Richard Loosemore rpwl at lightlink.com
Sun Feb 13 18:25:08 UTC 2011


spike wrote:
>  On Behalf Of Richard Loosemore
> Subject: Re: [ExI] Watson on NOVA
> 
> Kelly Anderson wrote:
>>> ... While I am clearly jazzed about Watson, and I do know for sure now
> that Watson uses statistical learning algorithms...
> 
>> ...I strongly suspected that it was using some kind of statistical
> "proximity" algorithms to get the answers.  And in that case, we are talking
> about zero advancement of AI... can you see what I mean when I say that this
> is a complete waste of time?...Richard Loosemore
> 
> 
> 
> 
> Richard I see what you mean, but I disagree.  We know Watson isn't AI, and
> this path doesn't lead there directly.  But there is value in collecting a
> bunch of capabilities that are in themselves marketable.  Computers play
> good chess, they play Jeopardy, they do this and that, eventually they make
> suitable (even if not ideal) companions for impaired humans, which generates
> money (lots of it in that case), which brings talent into the field,
> inspires the young to dream that AI can somehow be accomplished.  It
> inspires the young brains to imagine the potential of software, as opposed
> to wasting their lives and talent by going into politics or hedge fund
> management for instance.  
> 
> For every AI researcher we lose to fooling around with Watson, we gain ten
> more who are inspired by that non-AI exercise.
> 
> In that sense Watson may indirectly advance AI.

This is exactly what has been happening.

But the only people it has drawn into AI are:

(a) People too poorly informed to understand that Watson represents a 
non-achievement ..... therefore extremely low-quality talent, or

(b) People who quite brazenly declare that the field called "AI" is not 
really about building intelligent systems, but just futzing around with 
mathematics and various trivial algorithms.

Either way, the field loses.

I have been watching this battle go on throughout my career.
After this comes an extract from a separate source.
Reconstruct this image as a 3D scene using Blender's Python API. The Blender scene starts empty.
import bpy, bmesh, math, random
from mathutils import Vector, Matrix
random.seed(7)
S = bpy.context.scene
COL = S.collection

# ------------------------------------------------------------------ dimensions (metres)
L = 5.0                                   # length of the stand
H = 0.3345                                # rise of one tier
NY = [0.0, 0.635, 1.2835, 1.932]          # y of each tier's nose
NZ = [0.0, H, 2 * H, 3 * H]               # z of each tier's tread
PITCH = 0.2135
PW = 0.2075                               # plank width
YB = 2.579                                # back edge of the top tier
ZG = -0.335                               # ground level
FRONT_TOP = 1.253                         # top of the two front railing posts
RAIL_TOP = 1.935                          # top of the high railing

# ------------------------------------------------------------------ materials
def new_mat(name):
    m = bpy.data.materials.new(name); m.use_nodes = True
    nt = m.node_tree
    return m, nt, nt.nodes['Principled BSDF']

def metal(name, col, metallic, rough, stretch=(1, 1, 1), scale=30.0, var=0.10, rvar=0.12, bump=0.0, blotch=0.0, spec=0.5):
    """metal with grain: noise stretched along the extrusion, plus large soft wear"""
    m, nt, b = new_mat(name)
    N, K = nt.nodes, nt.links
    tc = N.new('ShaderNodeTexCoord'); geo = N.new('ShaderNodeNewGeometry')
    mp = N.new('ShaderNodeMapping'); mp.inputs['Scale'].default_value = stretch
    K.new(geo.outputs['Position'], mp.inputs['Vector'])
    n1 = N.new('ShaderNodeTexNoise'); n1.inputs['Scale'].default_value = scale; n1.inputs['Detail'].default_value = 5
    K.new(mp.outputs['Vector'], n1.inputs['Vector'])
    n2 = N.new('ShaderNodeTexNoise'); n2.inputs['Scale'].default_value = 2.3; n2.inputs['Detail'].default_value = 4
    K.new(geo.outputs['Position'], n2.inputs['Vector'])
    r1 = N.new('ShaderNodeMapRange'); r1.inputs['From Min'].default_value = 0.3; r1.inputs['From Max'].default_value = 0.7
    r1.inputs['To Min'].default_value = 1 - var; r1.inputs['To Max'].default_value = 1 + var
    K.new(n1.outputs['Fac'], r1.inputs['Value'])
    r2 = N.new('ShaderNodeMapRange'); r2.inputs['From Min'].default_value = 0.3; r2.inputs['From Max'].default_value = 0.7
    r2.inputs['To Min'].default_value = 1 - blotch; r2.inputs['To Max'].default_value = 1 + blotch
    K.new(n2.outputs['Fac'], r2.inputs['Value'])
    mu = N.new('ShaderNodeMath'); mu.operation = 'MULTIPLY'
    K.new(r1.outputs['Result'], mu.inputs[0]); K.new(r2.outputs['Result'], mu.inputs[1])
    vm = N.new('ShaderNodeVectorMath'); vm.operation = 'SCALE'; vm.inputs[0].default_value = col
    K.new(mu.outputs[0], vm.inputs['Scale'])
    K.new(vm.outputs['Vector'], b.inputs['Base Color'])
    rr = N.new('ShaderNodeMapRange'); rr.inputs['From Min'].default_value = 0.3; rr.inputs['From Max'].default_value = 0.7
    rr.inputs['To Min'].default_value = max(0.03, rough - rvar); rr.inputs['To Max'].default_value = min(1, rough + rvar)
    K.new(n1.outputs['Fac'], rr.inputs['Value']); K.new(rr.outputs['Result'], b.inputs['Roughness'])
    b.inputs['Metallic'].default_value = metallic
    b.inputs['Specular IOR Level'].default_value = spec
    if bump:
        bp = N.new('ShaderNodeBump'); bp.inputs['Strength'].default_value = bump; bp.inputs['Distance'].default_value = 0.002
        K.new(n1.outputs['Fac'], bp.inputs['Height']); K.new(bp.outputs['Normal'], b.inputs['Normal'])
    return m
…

All I am 
doing is reporting the obvious patterns that emerge if you look at the 
situation from the inside, for long enough.

I went to conferences back in the 1980s when people talked about simple 
language understanding algorithms, and I understood exactly what they 
were trying to do and what they had achieved so far.  Then I went to an 
AGI workshop in 2006, and to my utter horror I saw some people present 
their research on a simple langauge understanding system..... it was 
exactly the same stuff that I had seen 20 years before, and they 
appeared to have no awareness that this had already been done, and that 
the technique subsequently got nowhere.

You can discount my opinion if you like, but does it not count for 
anything at all that I have been working in this field since I first got 
interested in it in 1980?   This is not armchair theorizing here:  I am 
just doing my best to summarize a lot of experience.